What the task asks = Take every line where the string "Python" appears and copy it.

Collected data:
+ + + +
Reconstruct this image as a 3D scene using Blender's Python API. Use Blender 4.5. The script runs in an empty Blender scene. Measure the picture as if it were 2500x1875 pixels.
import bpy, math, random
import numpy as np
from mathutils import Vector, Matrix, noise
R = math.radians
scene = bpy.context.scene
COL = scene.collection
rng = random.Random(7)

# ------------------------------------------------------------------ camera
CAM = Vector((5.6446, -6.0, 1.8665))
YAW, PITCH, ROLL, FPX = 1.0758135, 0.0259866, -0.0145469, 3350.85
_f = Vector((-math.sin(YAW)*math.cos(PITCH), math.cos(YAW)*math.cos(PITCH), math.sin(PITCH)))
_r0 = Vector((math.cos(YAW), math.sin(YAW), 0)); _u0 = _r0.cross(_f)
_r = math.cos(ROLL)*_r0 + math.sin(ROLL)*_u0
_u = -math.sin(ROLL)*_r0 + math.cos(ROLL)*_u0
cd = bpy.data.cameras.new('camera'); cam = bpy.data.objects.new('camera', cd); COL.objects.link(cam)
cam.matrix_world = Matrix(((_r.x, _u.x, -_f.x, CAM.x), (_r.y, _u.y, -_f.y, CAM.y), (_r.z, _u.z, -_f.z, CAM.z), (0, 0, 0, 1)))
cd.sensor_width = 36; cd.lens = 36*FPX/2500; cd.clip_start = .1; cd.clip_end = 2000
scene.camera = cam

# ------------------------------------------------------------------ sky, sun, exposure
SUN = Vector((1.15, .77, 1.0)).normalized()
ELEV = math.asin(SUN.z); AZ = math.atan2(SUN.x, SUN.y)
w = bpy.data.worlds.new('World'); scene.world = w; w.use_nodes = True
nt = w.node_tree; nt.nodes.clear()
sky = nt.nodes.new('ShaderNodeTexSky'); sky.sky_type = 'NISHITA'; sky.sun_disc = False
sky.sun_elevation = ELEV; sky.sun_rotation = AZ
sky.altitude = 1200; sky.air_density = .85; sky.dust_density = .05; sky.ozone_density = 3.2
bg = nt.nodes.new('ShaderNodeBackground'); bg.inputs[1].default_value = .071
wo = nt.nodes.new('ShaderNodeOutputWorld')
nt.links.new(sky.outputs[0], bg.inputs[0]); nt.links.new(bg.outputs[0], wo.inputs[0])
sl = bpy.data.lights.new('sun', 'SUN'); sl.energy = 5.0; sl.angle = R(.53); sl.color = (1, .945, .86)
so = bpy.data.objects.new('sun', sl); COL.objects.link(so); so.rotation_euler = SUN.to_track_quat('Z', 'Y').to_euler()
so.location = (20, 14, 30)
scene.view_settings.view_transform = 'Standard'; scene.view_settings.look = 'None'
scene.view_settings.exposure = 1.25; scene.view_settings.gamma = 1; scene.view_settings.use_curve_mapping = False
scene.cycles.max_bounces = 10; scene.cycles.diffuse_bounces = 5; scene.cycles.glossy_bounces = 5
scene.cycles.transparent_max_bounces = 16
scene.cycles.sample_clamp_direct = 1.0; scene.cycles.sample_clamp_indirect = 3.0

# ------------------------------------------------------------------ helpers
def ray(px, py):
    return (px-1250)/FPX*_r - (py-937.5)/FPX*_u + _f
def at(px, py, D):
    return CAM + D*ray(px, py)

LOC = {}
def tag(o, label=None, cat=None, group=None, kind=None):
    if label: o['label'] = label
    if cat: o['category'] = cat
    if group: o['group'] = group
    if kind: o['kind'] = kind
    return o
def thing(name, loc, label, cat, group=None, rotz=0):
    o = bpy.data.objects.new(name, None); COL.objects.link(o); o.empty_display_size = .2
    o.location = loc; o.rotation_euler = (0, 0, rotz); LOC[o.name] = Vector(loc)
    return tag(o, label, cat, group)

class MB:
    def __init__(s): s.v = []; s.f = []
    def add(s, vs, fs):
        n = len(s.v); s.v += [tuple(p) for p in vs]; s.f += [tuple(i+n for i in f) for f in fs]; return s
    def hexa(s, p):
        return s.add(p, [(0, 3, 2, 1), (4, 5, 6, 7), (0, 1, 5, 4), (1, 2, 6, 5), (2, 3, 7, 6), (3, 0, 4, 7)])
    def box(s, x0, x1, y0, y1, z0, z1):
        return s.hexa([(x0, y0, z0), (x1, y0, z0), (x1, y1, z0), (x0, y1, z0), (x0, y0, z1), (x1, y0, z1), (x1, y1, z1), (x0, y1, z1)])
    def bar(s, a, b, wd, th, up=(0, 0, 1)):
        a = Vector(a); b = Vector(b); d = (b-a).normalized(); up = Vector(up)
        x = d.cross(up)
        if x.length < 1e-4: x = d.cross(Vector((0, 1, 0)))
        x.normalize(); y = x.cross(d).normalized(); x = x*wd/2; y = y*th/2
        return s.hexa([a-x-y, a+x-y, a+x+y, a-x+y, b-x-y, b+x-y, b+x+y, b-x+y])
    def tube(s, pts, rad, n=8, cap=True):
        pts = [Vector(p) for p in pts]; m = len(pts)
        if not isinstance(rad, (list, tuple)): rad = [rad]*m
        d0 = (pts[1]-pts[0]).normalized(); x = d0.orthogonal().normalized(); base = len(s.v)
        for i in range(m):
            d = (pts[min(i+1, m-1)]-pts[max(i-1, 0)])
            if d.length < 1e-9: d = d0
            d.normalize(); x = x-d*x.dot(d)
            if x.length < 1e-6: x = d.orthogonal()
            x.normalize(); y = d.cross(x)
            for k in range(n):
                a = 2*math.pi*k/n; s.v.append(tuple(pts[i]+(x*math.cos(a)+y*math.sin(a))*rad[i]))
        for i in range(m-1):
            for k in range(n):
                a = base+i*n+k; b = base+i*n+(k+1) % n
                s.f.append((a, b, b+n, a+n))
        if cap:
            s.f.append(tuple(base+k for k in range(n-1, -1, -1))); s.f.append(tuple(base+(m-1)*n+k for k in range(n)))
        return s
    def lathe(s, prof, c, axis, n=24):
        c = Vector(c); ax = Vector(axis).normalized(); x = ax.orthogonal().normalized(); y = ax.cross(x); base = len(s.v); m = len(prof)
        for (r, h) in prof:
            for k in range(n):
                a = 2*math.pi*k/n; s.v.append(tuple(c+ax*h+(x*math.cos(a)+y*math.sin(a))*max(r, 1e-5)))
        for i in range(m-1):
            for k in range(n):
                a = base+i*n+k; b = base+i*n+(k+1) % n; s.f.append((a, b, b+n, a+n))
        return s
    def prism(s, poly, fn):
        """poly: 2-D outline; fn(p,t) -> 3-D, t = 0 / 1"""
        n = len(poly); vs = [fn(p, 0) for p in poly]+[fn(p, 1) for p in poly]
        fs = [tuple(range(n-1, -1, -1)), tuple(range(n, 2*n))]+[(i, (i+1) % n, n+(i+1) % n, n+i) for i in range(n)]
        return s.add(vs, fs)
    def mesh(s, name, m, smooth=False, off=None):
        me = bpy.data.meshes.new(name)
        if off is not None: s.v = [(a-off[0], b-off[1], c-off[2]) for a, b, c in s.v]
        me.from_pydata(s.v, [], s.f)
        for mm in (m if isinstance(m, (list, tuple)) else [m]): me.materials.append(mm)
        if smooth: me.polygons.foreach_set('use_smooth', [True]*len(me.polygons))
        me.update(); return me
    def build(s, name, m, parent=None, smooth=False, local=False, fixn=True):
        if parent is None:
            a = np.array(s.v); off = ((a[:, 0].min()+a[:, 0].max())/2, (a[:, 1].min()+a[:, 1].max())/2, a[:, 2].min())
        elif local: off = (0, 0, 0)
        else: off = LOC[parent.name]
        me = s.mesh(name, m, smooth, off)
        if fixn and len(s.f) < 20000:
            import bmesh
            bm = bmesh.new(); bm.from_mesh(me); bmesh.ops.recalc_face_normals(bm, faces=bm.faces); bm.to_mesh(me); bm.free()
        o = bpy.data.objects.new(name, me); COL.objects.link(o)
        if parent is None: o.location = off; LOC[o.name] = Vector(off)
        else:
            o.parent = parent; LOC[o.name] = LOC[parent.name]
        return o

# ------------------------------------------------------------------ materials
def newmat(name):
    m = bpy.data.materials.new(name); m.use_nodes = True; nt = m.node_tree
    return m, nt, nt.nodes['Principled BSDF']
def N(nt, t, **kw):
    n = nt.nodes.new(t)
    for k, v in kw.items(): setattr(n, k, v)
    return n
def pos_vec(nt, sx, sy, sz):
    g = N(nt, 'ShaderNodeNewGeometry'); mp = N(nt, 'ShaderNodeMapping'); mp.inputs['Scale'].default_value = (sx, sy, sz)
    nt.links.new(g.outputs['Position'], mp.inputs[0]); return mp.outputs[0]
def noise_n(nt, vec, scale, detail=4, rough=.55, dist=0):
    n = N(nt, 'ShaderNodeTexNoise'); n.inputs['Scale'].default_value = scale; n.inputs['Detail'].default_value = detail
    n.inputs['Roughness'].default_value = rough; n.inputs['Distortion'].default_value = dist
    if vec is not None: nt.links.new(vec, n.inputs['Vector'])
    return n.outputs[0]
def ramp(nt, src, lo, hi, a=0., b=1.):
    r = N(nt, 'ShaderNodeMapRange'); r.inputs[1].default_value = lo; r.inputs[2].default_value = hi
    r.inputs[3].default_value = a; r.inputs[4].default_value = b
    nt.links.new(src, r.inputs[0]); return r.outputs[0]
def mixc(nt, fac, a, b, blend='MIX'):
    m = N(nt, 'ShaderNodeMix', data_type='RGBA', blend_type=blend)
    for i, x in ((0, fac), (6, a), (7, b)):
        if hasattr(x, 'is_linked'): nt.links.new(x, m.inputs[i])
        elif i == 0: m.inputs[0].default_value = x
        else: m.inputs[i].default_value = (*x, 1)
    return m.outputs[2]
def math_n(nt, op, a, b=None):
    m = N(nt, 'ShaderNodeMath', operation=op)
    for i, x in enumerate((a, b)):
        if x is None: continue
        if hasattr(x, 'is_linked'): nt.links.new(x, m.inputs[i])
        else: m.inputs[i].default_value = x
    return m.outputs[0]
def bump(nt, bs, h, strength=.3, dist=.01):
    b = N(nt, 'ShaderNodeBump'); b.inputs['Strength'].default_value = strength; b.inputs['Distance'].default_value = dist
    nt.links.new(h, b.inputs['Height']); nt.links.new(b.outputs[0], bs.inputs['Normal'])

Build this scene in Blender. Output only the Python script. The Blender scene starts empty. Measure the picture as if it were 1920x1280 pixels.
+ + + +
Exercise answer =
Reconstruct this image as a 3D scene using Blender's Python API. Use Blender 4.5. The script runs in an empty Blender scene. Measure the picture as if it were 2500x1875 pixels.
Build this scene in Blender. Output only the Python script. The Blender scene starts empty. Measure the picture as if it were 1920x1280 pixels.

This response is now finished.